In 1995, Phil Olaleye’s parents bought a four-bedroom, two-bath house in Stone Mountain for around $90,000. It’s worth almost three times that today, according to DeKalb County property records — and now it belongs to an anonymous LLC that owns 69 other properties in the county, 58 in Fulton, and more across the state.
It wasn’t just conventional market trends like inflation and population growth that boosted the price of their old 2,100-square-foot home, which TAH 2017 Borrower LLC bought in 2017, a decade after the Olaleyes moved out. A relatively new phenomenon sweeping the nation played a critical role: Corporate investors are gobbling up single-family homes in metro Atlanta and beyond, driving up housing costs and pushing the American dream of homeownership further out of reach.
Olaleye, now a Democratic state representative for Atlanta, introduced legislation last week to loosen big money’s grip on Georgia housing markets. For him, the effort isn’t just personal; it’s a moral imperative.
“Home prices are increasing, rent prices are increasing, and there’s very little power in the hands of people — everyday people who want to purchase a home and stay in the community that they’ve contributed to,” he said in an interview.
“Their children go to school there. They worship there. But because of the outsized influence that corporate investors have in housing markets, [institutional landlords] can just ratchet up rents, and they can drive up home prices and push out of reach a family’s ability to stay in their home,” Olaleye said.
House Bill 305, the “Protect the Dream Act,” aims to prohibit investment funds with $6.25 million or more in assets, or who own at least 25 single-family homes, in any single county from buying more houses anywhere in the state. (Homebuilders and nonprofits would be exempt.)
“It should be common sense to put some guardrails and some restraints on the hedge funds, private equity, and real estate investment trust funds coming into our cities and our state and overwhelming individuals [from buying homes] in the pursuit of profit,” Olaleye said.
Investment funds account for over a third of the recent home purchases in metro Atlanta, but their growing chokehold on the local housing market has gone unhindered, in part because they use shell companies as camouflage from accountability.
At the federal level, Congressional Democrats have proposed legislation to rein in institutional investor landlords, but their efforts have routinely failed. The kind of reform that Olaleye and a bipartisan group of sponsors are proposing with HB 305 has not yet been tried in Georgia.
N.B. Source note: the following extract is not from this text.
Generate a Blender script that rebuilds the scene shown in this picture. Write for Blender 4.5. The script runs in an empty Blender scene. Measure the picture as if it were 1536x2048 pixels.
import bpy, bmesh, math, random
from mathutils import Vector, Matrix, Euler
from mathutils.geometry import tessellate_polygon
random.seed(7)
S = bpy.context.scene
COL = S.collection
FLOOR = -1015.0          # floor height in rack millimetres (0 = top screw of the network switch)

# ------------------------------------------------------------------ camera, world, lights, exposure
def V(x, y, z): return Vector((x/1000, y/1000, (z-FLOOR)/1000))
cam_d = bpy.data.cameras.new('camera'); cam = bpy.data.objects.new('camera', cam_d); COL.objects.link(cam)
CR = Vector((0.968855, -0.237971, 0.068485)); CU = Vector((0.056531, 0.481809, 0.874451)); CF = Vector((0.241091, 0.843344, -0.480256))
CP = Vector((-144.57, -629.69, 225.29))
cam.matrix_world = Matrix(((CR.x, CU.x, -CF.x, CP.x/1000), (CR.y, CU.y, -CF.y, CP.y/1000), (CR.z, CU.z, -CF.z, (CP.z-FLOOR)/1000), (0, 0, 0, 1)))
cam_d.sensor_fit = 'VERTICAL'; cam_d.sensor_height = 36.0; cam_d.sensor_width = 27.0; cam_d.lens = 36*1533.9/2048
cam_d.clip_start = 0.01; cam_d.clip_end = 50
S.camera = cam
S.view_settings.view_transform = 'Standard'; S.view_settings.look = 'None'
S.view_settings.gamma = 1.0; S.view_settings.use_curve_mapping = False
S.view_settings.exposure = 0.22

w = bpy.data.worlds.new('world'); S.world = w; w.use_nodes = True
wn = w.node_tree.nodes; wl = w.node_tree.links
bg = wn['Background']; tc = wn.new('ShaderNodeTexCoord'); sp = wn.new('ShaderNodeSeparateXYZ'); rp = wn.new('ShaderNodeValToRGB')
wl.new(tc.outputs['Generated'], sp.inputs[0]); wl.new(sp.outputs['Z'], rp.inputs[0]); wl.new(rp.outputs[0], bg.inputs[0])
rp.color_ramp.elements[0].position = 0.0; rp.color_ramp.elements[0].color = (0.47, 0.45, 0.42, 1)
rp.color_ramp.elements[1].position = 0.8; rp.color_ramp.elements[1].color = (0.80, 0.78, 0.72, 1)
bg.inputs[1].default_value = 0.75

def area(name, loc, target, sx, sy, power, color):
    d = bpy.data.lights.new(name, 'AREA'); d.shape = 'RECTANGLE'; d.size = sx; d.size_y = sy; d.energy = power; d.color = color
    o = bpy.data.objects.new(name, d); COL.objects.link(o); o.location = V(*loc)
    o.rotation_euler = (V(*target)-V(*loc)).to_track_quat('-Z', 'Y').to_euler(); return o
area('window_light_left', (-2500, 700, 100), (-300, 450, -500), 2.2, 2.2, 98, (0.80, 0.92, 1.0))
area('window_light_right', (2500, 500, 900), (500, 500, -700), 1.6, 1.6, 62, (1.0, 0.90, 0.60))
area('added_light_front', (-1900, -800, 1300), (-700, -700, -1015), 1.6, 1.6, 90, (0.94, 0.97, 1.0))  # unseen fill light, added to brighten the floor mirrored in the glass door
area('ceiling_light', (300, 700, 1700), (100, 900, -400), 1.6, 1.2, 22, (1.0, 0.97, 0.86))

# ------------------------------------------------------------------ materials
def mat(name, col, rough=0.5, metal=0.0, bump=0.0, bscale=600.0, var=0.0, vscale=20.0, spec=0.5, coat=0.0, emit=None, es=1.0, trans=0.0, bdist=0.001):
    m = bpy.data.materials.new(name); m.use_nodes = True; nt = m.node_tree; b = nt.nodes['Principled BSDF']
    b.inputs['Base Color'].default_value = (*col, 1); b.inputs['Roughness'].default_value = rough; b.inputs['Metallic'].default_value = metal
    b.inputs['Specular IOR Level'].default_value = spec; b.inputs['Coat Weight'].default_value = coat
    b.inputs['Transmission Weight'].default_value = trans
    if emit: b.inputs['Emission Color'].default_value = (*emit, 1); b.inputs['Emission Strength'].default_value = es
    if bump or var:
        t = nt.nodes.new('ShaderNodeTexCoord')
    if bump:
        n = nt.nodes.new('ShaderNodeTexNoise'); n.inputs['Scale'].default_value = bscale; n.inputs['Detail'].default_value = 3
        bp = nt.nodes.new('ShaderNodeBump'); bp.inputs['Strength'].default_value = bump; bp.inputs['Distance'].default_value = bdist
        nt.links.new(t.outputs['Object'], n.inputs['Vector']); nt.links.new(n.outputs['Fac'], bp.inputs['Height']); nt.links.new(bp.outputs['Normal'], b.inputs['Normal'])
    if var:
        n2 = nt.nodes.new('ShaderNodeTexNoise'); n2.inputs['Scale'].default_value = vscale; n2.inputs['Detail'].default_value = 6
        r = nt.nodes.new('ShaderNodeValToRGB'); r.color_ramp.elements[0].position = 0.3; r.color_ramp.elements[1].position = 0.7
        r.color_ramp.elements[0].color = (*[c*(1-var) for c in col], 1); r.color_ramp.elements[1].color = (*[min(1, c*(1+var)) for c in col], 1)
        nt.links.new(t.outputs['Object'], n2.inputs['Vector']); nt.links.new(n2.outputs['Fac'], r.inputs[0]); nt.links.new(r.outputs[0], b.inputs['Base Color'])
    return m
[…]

Historically, the Georgia legislature has resisted efforts to regulate landlord and investor activity. In fact, around a quarter of state lawmakers own rental properties.
But Olaleye believes — or is at least holding out hope — that spikes in housing prices because of the torrent of institutional investors buying up single-family homes in Georgia should galvanize the landlord-friendly legislature.
“It’s a crisis,” he said — and one that his colleagues on both sides of the aisle cannot afford to ignore.
“It’s not just affecting urban cities. It affects suburban cities, exurban cities, and rural cities. We have got to open up more homes so that people — not businesses or LLCs or shell companies, but living, breathing people — have an opportunity to purchase homes,” Olaleye added.
The Protect the Dream Act is an important step toward limiting the impact large institutional investors have on housing affordability, Olaleye said. Other legislation, such as establishing a statewide rental registry, is needed to solidify HB 305’s enforceability.
“I don’t think [HB 305] alone is a silver bullet,” Olaleye said. “The big issue is transparency around ownership, and I think a registry would be a great first step.”
This kind of database, run by local governments, is a way to cut through the veil of LLCs that some corporate investors use to evade accountability. It tracks exactly who owns what rental properties, their contact information, how much they charge for rent, and whether they maintain habitable housing units.
Housing advocates have long urged Georgia lawmakers to create a rental registry, but a bid to do that last year — Senate Bill 278 — failed at the Gold Dome. A similar proposal is expected to resurface during the current two-year legislative session, which runs until April 4 and then picks back up for 40 days in 2026.
“Those guardrails and checks that the Protect the Dream Act would roll out are only one part of that puzzle,” Olaleye said. “We’re going to need lots of other companion pieces of legislation to close up many of these loopholes.”